It's shaping up to be one of the best years ever for the ethanol business.
Operating profits for many ethanol makers more than doubled in the second quarter compared with last year, reflecting lower prices for corn and strong demand for the fuel, sustained partly by exports.
Valero Energy, which owns 11 U.S. ethanol plants, including one in Minnesota, reported operating income of 63 cents per gallon, more than double that of the quarter a year ago.
"It's nice to have that," said Brian Kletscher, CEO of Highwater Ethanol, a farmer-owned producer in Lamberton, Minn., whose operating profit more than doubled and net earnings rose 64 percent for three months ending in July. "The ethanol industry needed margins like this to stabilize."

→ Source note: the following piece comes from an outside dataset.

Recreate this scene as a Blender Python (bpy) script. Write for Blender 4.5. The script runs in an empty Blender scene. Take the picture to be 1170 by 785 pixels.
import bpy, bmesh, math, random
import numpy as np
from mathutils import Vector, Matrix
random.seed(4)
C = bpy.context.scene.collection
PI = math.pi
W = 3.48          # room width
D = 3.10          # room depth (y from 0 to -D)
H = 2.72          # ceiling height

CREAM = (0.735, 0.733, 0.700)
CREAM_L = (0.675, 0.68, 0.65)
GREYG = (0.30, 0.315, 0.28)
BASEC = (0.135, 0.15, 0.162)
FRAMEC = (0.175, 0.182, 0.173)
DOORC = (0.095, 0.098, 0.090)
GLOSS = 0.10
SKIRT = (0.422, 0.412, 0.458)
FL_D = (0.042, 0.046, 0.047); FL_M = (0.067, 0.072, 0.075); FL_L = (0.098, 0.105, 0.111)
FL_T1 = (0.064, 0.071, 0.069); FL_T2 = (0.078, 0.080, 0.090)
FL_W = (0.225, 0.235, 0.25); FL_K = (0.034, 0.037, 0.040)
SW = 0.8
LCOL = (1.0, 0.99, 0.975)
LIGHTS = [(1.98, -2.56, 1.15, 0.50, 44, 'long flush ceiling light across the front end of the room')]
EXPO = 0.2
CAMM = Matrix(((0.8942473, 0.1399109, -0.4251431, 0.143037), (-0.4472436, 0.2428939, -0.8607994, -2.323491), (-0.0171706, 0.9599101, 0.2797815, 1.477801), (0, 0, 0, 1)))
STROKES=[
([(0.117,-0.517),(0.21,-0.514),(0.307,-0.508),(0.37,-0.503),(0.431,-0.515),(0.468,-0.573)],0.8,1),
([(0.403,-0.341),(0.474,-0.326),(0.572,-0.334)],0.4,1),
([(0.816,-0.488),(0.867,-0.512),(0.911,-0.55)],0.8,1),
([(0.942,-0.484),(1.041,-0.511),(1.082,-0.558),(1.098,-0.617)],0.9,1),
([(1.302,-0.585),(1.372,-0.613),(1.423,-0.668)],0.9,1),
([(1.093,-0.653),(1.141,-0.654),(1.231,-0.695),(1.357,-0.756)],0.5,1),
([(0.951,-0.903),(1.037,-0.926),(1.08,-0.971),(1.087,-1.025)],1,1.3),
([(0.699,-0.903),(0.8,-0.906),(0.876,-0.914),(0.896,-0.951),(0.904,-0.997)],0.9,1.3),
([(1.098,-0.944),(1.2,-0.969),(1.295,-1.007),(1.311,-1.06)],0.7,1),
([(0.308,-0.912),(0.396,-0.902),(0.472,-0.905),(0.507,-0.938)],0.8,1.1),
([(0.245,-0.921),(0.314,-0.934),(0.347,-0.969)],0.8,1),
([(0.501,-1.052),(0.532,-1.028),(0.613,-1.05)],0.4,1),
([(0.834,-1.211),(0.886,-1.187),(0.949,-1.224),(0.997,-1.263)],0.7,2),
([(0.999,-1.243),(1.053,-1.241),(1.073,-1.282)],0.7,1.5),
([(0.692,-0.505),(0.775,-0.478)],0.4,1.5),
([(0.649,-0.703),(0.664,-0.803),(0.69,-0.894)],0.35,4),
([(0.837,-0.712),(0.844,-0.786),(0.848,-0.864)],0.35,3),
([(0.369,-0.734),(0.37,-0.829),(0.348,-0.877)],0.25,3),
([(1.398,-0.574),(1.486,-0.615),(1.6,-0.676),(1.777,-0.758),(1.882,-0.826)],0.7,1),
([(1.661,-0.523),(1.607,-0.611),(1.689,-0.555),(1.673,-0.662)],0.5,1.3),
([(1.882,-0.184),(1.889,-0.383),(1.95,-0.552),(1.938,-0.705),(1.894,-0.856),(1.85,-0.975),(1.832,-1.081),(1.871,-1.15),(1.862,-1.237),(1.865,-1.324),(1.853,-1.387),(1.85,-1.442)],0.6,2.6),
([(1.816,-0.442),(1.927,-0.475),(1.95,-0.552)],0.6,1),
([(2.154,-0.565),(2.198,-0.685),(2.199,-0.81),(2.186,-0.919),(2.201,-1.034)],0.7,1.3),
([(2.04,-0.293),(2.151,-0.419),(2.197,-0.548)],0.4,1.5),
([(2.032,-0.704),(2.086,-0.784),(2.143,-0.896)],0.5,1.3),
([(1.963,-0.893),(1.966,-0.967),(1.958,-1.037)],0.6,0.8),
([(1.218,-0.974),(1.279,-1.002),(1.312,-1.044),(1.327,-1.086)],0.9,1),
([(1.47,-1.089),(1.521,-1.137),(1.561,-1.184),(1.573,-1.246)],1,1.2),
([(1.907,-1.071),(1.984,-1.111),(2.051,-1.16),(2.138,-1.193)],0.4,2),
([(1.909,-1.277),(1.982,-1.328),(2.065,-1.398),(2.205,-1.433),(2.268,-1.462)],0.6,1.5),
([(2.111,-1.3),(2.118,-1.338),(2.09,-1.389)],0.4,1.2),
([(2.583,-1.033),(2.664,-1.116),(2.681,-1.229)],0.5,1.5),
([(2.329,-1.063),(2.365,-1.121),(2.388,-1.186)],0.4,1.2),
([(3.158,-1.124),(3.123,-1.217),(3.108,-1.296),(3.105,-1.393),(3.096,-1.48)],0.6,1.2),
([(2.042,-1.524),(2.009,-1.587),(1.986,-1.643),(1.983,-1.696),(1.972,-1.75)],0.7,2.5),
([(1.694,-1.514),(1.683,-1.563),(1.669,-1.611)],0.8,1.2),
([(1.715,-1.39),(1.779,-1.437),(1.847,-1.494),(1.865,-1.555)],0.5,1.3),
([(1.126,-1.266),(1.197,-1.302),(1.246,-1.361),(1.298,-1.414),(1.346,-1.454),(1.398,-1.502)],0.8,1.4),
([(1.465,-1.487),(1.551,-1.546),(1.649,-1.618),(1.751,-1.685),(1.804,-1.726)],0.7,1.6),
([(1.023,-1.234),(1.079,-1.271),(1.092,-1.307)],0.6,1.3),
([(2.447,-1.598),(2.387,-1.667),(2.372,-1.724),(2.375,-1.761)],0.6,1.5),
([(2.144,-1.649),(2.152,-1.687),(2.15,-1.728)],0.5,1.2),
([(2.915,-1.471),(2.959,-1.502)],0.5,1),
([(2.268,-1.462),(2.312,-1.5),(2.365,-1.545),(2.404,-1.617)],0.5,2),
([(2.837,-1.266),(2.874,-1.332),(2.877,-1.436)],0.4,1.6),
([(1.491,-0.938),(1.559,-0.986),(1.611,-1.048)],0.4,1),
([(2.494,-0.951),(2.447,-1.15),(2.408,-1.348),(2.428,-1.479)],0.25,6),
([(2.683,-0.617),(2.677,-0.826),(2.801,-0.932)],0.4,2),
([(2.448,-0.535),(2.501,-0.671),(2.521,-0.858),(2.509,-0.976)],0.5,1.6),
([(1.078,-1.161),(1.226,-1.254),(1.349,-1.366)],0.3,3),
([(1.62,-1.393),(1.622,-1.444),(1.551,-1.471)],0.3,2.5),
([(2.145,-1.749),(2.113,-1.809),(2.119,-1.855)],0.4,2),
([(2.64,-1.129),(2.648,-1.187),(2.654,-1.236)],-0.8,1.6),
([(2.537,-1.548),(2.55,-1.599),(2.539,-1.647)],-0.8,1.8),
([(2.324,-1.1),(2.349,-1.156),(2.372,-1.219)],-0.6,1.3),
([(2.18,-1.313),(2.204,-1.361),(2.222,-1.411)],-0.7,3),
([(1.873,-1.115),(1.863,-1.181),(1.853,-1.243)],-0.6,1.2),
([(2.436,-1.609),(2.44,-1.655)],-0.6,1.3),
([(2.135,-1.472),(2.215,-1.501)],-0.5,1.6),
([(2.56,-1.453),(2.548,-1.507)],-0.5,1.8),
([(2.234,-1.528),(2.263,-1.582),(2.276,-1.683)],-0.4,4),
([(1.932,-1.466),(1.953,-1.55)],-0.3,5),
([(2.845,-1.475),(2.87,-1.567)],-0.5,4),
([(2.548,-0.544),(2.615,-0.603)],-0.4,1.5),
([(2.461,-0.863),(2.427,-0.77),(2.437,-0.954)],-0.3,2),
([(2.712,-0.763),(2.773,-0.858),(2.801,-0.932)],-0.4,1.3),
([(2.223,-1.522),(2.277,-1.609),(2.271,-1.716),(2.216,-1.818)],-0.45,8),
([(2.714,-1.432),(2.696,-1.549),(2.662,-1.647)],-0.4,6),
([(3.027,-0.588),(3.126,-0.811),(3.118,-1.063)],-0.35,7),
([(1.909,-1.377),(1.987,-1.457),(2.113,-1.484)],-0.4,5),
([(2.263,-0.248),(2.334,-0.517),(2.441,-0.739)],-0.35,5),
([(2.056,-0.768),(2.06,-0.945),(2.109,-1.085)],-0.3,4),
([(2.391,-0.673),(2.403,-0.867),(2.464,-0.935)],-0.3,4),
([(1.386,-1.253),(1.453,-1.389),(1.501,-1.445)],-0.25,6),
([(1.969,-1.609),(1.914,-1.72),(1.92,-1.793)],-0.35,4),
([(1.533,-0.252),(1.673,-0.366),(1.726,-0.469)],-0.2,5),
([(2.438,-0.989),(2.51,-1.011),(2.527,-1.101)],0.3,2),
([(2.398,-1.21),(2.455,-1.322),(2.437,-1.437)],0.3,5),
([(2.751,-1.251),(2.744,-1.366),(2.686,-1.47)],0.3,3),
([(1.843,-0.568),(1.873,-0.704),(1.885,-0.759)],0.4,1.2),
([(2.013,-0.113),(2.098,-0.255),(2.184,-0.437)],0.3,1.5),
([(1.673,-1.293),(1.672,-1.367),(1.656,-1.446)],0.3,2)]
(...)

Just two years ago, the nation's 212 ethanol plants, including 21 in Minnesota, saw profits take a free fall as the price of corn climbed in some regions to $8 per bushel. More than 20 U.S. ethanol plants were shuttered, though many have reopened, including a plant in Buffalo Lake, Minn., earlier this month.
Corn is the main ingredient in making ethanol. In Minnesota, corn sold for $3.55 per bushel in August, less than half the price during the peak of the drought two years ago, government data show. With a record corn crop projected this year, ethanol industry officials are upbeat, although ethanol's recent, lower selling price could cut into profit margins.
Green Plains Renewable Energy, the nation's fourth largest ethanol maker whose 12 plants include ones in Fergus Falls and Fairmont, Minn., is projecting a record year. The Andersons, a producer with plants in Ohio, Indiana, Michigan and Iowa, reported record ethanol profits in the quarter.
"These are margins that no one has seen in the ethanol business," Chief Operating Officer Harold Reed told stock analysts in August.